Não basta ter salas esgotadas, ou tocar para dezenas de milhares em festivais se não se dá tudo, seja em que circunstância fôr e estes miúdos dão tudo a um público que se entregou desde o primeiro momento “let me see those beautiful faces” disse, e mais tarde em português, “deixem ver as vossas caras bonitas“, e foram embora mas com a promessa de voltar. É verdade que a sala não estava esgotada nem perto disso mas os Shame comportaram-se como se estivesse do principio ao fim, deixando alguns mais crescidos a queixar-se de não ter acontecido um stage diving e um pit em condições. Perceberam bem…quem se queixou de não haver stage dive foi o pessoal mais crescido. Quem andou no crowd surf também foi o pessoal mais crescido, que já agora que falamos das coisas também foi quem mais instigou o pit…
Para o instantâneo que acho que ninguém tem fica o momento em que alguém com uma frondosa cabeleira negra aos caracóis sobe aos ombros de outro alguém, mesmo na frente de palco, e levanta a t-shirt. Eu e quase toda a gente ali dentro pensámos que era uma rapariga, mas ao olhar para a expressão dos músicos decido olhar novamente e de repente percebo que não. A avaliar pela cara de Charlie Steen e do guitarrista Eddie Green acho que ambos ficaram sem perceber o que se passou ali e riram simplesmente, porque não era bem o que estavam à espera de ver debaixo daquela t-shirt de Ramones, ficando assim mais que provado que são gente com senso de humor.
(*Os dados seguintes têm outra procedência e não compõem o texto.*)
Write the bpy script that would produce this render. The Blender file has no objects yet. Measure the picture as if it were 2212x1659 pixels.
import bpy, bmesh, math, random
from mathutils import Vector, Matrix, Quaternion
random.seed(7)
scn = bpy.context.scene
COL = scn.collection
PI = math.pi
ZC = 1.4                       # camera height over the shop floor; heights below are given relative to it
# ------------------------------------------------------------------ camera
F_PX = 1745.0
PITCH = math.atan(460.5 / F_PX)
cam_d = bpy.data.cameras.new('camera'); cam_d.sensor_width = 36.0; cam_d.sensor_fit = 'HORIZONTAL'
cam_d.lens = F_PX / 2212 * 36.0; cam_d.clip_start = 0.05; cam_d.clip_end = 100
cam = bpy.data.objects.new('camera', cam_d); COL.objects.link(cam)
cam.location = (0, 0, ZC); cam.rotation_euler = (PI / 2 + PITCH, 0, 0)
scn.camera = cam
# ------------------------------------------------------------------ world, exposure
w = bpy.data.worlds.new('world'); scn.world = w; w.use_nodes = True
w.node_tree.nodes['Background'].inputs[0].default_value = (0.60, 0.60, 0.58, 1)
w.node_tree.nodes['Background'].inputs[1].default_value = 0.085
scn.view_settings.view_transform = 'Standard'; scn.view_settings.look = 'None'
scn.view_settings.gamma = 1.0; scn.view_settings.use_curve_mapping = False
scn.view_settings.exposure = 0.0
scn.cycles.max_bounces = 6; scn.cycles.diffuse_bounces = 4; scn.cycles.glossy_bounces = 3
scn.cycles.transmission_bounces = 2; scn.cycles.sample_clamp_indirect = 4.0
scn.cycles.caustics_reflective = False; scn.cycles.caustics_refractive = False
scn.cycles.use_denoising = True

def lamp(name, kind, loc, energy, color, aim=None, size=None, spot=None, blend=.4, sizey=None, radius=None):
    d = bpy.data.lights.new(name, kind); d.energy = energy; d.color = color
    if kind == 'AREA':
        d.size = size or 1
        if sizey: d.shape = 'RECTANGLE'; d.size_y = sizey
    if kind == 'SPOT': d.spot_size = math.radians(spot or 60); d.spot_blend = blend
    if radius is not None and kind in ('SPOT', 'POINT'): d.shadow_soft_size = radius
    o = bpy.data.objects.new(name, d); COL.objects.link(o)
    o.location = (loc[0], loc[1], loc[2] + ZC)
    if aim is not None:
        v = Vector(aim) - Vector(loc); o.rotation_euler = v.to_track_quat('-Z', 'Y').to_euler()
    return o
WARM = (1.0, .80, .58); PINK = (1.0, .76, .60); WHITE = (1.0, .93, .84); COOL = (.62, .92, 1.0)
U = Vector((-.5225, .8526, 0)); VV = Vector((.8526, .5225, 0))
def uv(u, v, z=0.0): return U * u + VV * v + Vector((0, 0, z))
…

16 músicas irrepreensíveis e bem escolhidas, mesmo com aquelas dificuldades técnicas iniciais. A mim faltou-me Alphabet e gostava muito de ter ouvido Donk, poderiam perfeitamente ter sido o encore que não existiu.
Mereciam uma sala esgotada, mas apenas se essa sala esgotada tivesse a energia desta gente que lá estava e desculpem qualquer incorreção mas agora estou mais curiosa que nunca com o que vão fazer a seguir. Voltem rápido.